Some three hours away by car, in the town of Lichfield, Anne's father is slowly dying. As the novel begins she is driving the road to Lichfield for the first of many visits to the nursing home to which he committed himself in an act of calm deliberation entirely characteristic of his prudent and well-organized life. Her mother died some years ago and her brother, a successful television producer and bon vivant, is tied down by his commitments in London; so it falls to Anne, dutiful daughter, to assume the responsibility of easing her father's passage to the grave.

This she does, with patience and as much good humor as the circumstances permit, but she soon finds that the road to Lichfield is more than a mere journey between points on the map. Opening her father's papers in his empty house, she discovers evidence of mysterious regular payments made by him over many years to a woman previously unknown to her. It is the first of several steps that lead her to a new understanding of this man whom she has known and loved all her life yet whom, she now realizes, she has scarcely known at all: "So far as I am concerned -- have been concerned -- he existed to be my father, and now one finds that was not the case at all, or only a small part of it."

Her father had a mistress on the side, who in turn had a daughter, whose financial distress he helped relieve with these monthly checks: It comes as a terrible surprise to Anne at first, completely at odds with everything she had known and believed about him, but the more she thinks about it the less it worries her, because she is coming to understand that we can never fully know another person, that each of us ultimately is a mystery utterly unto himself. It is an understanding that soon becomes all the more immediate when this tidy and orderly woman herself does the unthinkable: She falls in love and begins an ardent affair.

The parallels are exact, though Lively does not hammer away at them: Just as her father's affair was a side of her life totally unknown to her, so too her own affair is a side of Anne Linton that is likely to remain forever concealed to her own son and daughter. The cycle of human mystery goes on and on, and about all there is to say about it is what her father's mistress's daughter says to Anne: "You can't judge other people, can you? You don't know what goes on."

This quiet drama takes place against the background of a public controversy, into which Anne is drawn, involving the impending destruction of a building that, though in decrepit condition and lacking in architectural distinction, does possess the peculiarity of being the oldest building in Cuxing. Protests are mounted by the usual suspects:

"Sandra Butterfield sought causes with the fervor of a medieval churchman in pursuit of a heresy. Her small, tubby person exuded energy and indignation. Propelled by her and her followers, over the years, this spruce Berkshire village had embraced liberalism, cherished the environment, fought the threat of a motorway, restored the church spire. Denied the need to work by her husband's income, she pursued occupation. Hers was the stocky, tireless physique of a peasant woman bowed over a cornfield in some nineteenth century painting; transposed into her large modern house in this tranquil commuterland, she seemed to dart hither and thither with the undirected pent-up energy of a clockwork toy. A prettier woman would have taken up adultery."

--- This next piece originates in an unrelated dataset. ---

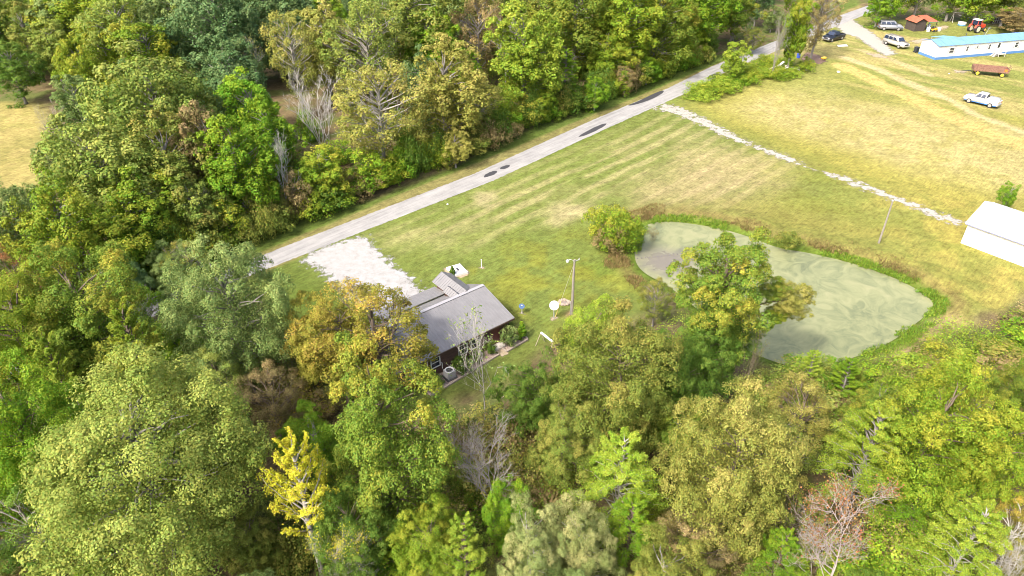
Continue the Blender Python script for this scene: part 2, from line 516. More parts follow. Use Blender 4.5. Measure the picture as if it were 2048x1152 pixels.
GRAVEL = ragged_material('white_gravel', [(.30, (.135, .13, .118)), (.42, (.225, .22, .214)), (.52, (.275, .275, .275)), (.68, (.32, .322, .33))], 1.2, edge=.62, fine=26)
GRAVEL2 = ragged_material('track_gravel', [(.30, (.16, .14, .11)), (.5, (.27, .26, .235)), (.7, (.35, .35, .33))], 4, edge=.9, hole=.105, fine=18)
DIRT = ragged_material('pale_dirt', [(.3, (.20, .16, .10)), (.7, (.33, .28, .21))], 3, edge=.55, hole=.03, fine=12)
MULCH = ragged_material('mulch', [(.3, (.10, .07, .05)), (.55, (.22, .15, .12)), (.75, (.34, .25, .21))], 8, edge=.35, bmp=.9, fine=22)
def road_material():
    m, nt, b = newmat('worn_chipseal')
    f, g = tex(nt, .5, 5, .7), tex(nt, 14, 4, .8)
    h = along_road(nt, 1.3, .10, 1.5, 7)
    k = mth(nt, 'ADD', mth(nt, 'MULTIPLY', f, .25), mth(nt, 'ADD', mth(nt, 'MULTIPLY', g, .25), mth(nt, 'MULTIPLY', h, .5)))
    nt.links.new(ramp(nt, k, [(.36, (.125, .125, .128)), (.5, (.225, .224, .225)), (.64, (.31, .307, .302))]), b.inputs['Base Color'])
    b.inputs['Roughness'].default_value = .9
    bump(nt, b, g, .35, .02)
    a = N(nt, 'Attribute', attribute_name='rim')
    kk = mth(nt, 'GREATER_THAN', mth(nt, 'ADD', a.outputs['Fac'], mth(nt, 'MULTIPLY', mth(nt, 'SUBTRACT', tex(nt, 1.3, 5, .7), .5), 1.2)), .45)
    t = N(nt, 'BsdfTransparent'); ms = N(nt, 'MixShader')
    nt.links.new(kk, ms.inputs[0]); nt.links.new(t.outputs[0], ms.inputs[1]); nt.links.new(b.outputs[0], ms.inputs[2])
    nt.links.new(ms.outputs[0], nt.nodes['Material Output'].inputs[0])
    return m
rdp = [ROAD_A - road_dir * 45, ROAD_A - road_dir * 5, G(658, 474), G(968, 354), G(1200, 248), G(1355, 181), G(1440, 137), G(1690, 36), G(1745, 16), G(1830, -8), G(2000, -30)]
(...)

The dispute over Spratt's Cottage permits Lively to have a good deal of fun at the expense of Sandra and her cohorts, but it is all to serious purpose. Along with the discovery of her father's past and the inescapable reality of her own present, it conspires to produce in Anne an appreciation for "how slippery the past is" and a new sense of the ambiguity of it: "Oh, the past is disagreeable all right, she thought, no wonder we'd rather not know. And it has this way of jumping out at you from behind corners when you're least expecting it, so that you have to spend time and energy readjusting to it, redigesting it. Or it hangs around your neck like an albatross, so that there is no putting it aside ever, even if you wanted to."

How Anne comes to terms with her own unknown and mysterious past, what place she finally manages to accord it in her life, are the questions that occupy the final pages of The Road to Lichfield. Like all the pages that go before, they are unfailingly literate, thoughtful and touching. In the literature of 20th-century domestic life, the place Penelope Lively has made for herself grows larger and more consequential with each new novel, even if the novel really isn't new at all.